Marriage as Heedless Pursuit

By Dominic Schuler '11

"In the past, I opposed gay marriage while supporting the idea of civil unions. I have come to believe that this is a question of fairness and of equal protection under the law, and that a civil union is not equal to civil marriage."

This was said by Maine Governor John E. Baldacci when he signed LD 1020, An Act to End Discrimination in Civil marriage and Affirm Religious Freedom, last spring. He also noted in an interview that his decision to sign the legislation, a decision he firmly backs as the “right decision”, may not be final. Governor Baldacci signed a measure allowing a referendum in November, after voters mustered enough signatures to put the measure through. As we saw in California, the Maine gay marriage law is now in the hands of voters.

Next week, we may find out if this story plays out differently. I think there is something to be said for learning from Proposition 8 in California, and it seems that this is exactly what the community has done. Counter- ads to the opposition began in September and were well-received- check one out here! First TV Ad Spot: "Sam Putnam"

I thought that this was an interesting and important issue to blog about, but I also want to note that I believe there is an overemphasis in the queer community today concerning marriage. Yes- equality is important. No- denying people basic rights based on any identity isn't right.

But considering the numerous other structures in which access is still denied queer people, marriage should not necessarily be our first concern.

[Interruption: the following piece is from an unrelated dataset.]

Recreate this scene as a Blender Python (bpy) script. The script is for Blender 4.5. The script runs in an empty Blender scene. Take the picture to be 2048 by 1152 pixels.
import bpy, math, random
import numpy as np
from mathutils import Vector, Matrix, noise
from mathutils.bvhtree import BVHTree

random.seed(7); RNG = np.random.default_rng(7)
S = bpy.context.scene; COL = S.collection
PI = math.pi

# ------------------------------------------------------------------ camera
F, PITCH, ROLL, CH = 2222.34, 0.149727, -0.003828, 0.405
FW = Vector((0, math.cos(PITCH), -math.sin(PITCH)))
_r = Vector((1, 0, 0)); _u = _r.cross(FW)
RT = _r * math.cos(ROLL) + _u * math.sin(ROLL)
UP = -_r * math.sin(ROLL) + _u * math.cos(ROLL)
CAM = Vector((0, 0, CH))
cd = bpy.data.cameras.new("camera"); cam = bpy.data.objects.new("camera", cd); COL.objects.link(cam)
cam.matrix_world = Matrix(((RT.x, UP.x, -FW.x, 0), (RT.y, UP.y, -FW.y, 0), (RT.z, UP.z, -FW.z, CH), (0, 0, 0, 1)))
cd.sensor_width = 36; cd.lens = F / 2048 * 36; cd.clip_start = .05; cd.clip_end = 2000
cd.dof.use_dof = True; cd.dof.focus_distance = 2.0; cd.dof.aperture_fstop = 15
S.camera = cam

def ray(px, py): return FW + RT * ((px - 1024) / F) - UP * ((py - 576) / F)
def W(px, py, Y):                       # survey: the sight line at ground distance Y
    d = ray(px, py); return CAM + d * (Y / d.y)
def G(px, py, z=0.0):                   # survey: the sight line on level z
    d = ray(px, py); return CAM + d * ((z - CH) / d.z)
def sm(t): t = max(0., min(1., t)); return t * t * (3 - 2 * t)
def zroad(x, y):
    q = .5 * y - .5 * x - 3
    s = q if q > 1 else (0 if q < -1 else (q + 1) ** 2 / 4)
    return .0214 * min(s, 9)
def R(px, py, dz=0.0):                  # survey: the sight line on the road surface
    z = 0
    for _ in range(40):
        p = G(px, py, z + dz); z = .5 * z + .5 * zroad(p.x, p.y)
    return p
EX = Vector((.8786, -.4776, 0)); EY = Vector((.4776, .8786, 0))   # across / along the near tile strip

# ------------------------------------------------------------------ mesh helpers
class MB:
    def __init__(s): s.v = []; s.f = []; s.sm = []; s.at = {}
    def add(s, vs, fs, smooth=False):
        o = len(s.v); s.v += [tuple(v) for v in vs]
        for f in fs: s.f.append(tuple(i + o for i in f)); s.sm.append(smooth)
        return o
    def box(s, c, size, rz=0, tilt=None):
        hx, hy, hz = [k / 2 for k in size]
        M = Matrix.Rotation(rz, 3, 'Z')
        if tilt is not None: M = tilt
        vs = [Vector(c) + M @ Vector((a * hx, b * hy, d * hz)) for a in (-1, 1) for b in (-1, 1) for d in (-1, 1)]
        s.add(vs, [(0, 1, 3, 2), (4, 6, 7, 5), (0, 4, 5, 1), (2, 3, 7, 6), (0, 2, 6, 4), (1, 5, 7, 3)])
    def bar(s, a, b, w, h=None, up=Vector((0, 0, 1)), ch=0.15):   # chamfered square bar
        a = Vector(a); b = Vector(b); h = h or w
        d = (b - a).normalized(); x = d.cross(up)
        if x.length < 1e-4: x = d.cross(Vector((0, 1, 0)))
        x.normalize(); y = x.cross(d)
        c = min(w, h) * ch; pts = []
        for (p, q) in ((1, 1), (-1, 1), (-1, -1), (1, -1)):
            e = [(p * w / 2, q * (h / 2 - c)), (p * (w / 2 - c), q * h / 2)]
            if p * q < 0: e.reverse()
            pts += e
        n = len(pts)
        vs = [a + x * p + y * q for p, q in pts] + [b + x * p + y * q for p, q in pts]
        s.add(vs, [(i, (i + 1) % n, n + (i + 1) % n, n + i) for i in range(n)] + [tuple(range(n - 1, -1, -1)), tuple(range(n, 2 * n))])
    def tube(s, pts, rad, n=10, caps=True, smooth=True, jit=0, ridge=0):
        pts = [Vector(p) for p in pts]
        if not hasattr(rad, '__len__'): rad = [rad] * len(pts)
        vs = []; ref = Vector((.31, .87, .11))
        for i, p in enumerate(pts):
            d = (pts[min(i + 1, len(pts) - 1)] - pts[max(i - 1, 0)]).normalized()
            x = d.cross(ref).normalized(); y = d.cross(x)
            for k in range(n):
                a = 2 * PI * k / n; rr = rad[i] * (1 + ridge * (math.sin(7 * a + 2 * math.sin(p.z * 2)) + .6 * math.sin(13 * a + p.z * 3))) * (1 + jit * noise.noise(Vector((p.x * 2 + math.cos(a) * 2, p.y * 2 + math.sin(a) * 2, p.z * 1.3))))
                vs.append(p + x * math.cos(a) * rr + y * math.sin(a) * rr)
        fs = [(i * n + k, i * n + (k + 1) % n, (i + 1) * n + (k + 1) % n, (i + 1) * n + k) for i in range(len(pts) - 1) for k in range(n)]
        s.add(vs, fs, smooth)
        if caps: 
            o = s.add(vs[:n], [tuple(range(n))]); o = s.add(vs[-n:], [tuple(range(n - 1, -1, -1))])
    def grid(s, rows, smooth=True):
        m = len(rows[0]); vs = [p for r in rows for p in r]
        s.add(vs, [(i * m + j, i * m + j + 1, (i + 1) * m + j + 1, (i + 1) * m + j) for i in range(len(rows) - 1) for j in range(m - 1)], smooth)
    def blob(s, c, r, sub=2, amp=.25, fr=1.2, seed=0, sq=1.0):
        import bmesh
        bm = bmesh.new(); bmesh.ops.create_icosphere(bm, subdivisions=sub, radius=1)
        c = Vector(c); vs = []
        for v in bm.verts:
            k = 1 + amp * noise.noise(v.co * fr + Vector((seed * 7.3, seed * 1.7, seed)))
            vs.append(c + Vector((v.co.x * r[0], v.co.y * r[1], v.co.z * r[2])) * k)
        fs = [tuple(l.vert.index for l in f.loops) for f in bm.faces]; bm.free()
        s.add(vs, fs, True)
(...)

The good people fighting this struggle are necessary- this struggle is necessary. But marriage is an inherently sexist, racist, and classist institution and I, for one, have some difficulty placing it at the top of my priority list. Furthermore, marriage is still highly focused on an idea of a nuclear family unit that risks alienating members of the queer community who marriage does not serve, or who have little interest in the institution. Simply changing the idea from one of a mother, a father, 2.5 kids and a dog to one in which the 2.5 kids can have two mommies or two daddies? Not that big of a switch. The working structure of marriage cannot be solved by granting access to an institution that is still riddled with problems- that is merely a 'quick fix' and I urge caution against mistaking victory in the fight for gay marriage as the signal to 'lay down our arms'. Rather, we should see the problems inherent in marriage as a call to arms, and we should remember that with every such victory, someone is silenced.